A 600-page report by former Lord Advocate Dame Elish Angiolini contains 22 recommendations for the council and other agencies to pursue in the wake of the scandal.
Campaigners have demanded a wider probe looking at the situation surrounding infant cremations across the whole of Scotland, believing no community in the country will be untouched by the issue.
Addressing a press conference in Edinburgh, bereaved parent Willie Reid said the report does not give answers “for what has happened across Scotland”.
“All I can say at this time is that our fight for a public inquiry must still go on,” he said.
Solicitor Patrick McGuire, of Thompsons Solicitors, who represents many of the families involved, said they have wanted the answers they need to move on and for lessons to be learned so that no-one else has to suffer in the same way.
“I think the only route now is with an inquiry that looks across all of Scotland,” he said.
“By the time all of the truth is found out about this there won’t be a single community in Scotland that hasn’t been affected by this.”
Dame Elish was appointed by Edinburgh Council at the start of last year to head an investigation into the former practices at Mortonhall after they were uncovered in 2012 by child bereavement charity Sands Lothians.
Her final report centred around the cases of more than 250 babies.
It stated: “The outcome of this investigation will cause more pain and distress for most of the parents of the 253 babies who are the subject of this investigation.
“It cannot be said with any certainty what remains of which babies are interred in the garden of remembrance (at Mortonhall).”
It added: “The great tragedy of these events over many years is that many parents will now be left with a lifetime of uncertainty about their baby’s final resting place.”
The crematorium was considered by the council as a model of excellence but “the reality was very different so far as it related to the cremation of foetuses, stillborn and neonatal babies”, the report said.
It spoke of a belief at Mortonhall that the bones of foetuses and stillborn and neonatal babies could not survive the cremation process, despite information to the contrary. The investigation found “overwhelming evidence” that foetal bones do survive cremation.
The investigation revealed “inertia” over many years on the part of senior management at Mortonhall in their “continuing failure” to investigate why other city crematoriums were apparently successful in recovering babies’ remains.

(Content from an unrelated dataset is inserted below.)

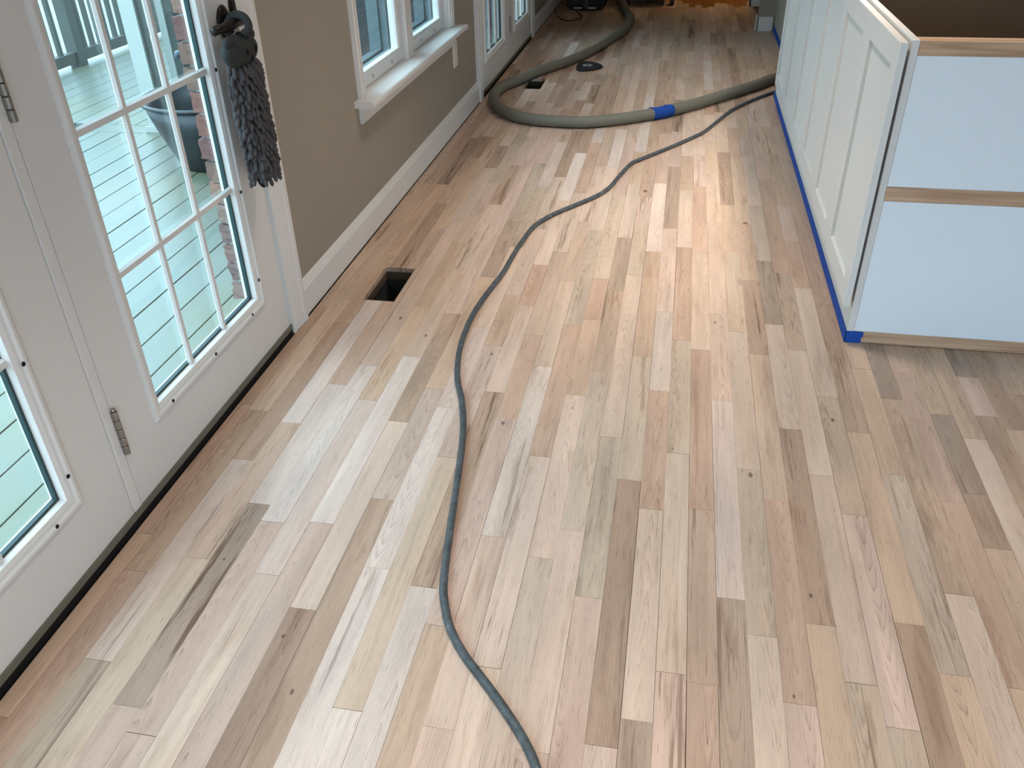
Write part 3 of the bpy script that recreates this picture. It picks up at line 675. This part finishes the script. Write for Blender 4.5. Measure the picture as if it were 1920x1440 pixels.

There was also a “long-standing and wholesale failure” to comply with the duty to keep accurate records of the cremation of babies at Mortonhall, the report stated.
It found the situation at the Edinburgh site stemmed from a failure to reflect changes in social attitudes over the decades and that there was a lack of meaningful supervision or leadership from senior management on the issue.
It is “likely” that the ashes of some babies will have been mixed in with the next adult to be cremated the following morning, the report said.
Dame Elish said parents’ distress at losing a child was compounded years later by “agonising uncertainty about the existence of ashes following the cremation of their baby and, if such ashes do exist, the whereabouts of the resting place of their baby’s ashes”.
Among the recommendations in the report are suggestions that Edinburgh Council review the manner in which the crematorium is managed in the future.
It also stated: “Unless a crematorium can demonstrate their competence in achieving remains and show consistent evidence of the sensitive treatment of next of kin in such cases, it is recommended they should not be permitted to continue the cremation of these babies.”
Dorothy Maitland, operations director of Sands Lothians, one of the affected parents, said she felt “total devastation”.
“My daughter’s ashes could be in the garden of remembrance, she could be next to a skip or she could be in someone else’s urn,” she said.
“I also feel very let down by a previous manager at Mortonhall, he blatantly told me on many occasions, ‘You don’t get ashes from a baby’.
“He seemed so genuine, I feel really let down. Worse than that, I feel like I’ve let my baby and my family down. We’ve wandered for years around Mortonhall wanting to put flowers down but didn’t know where to put them.
“I was at Mortonhall on Saturday but now I get no comfort from that place at all.”
Madelaine Cave said her daughter Megan Heather died in 1994 at just 15-days -old.
“In reading the report it’s clear that there were remains for Megan,” she said.
“There seems to be a few option over what has happened to the remains of my daughter.”
She went on: “I don’t have any hope, I will never, ever know what happened to my baby’s ashes, I will never know her final resting place.
“For 18 years I went up into the hills where we were going to scatter her ashes and I grieved for her there. I don’t know what to do now.”
Edinburgh City Council chief executive Sue Bruce said: “On behalf of the council, I would like to offer my sincere apologies to the bereaved families for the distress they have suffered as a result of the practices at Mortonhall Crematorium.”
She said she would work with colleagues to take forward the recommendations.
Since the Mortonhall revelations emerged, some other local authorities, including Glasgow and Aberdeen city councils, faced questions about their practices.
A separate independent commission, led by former High Court judge Lord Bonomy, was set up to review policies and practice across Scotland in relation to the handling of ashes following the cremation of babies and infants. His report is expected to be released in the coming weeks.
Public health minister Michael Matheson said: “The findings from Dame Elish’s report will be used to inform the wider national review and any recommendations for government will be looked at by the commission as part of their investigation.
“This work is entirely independent of government and the commission must be able to complete its work before we can decide on any next steps.”
Scottish Labour MSP Kezia Dugdale described the report as harrowing.
“Reading it, I struggled to understand how what happened at Mortonhall could have occurred for so long unquestioned,” she said.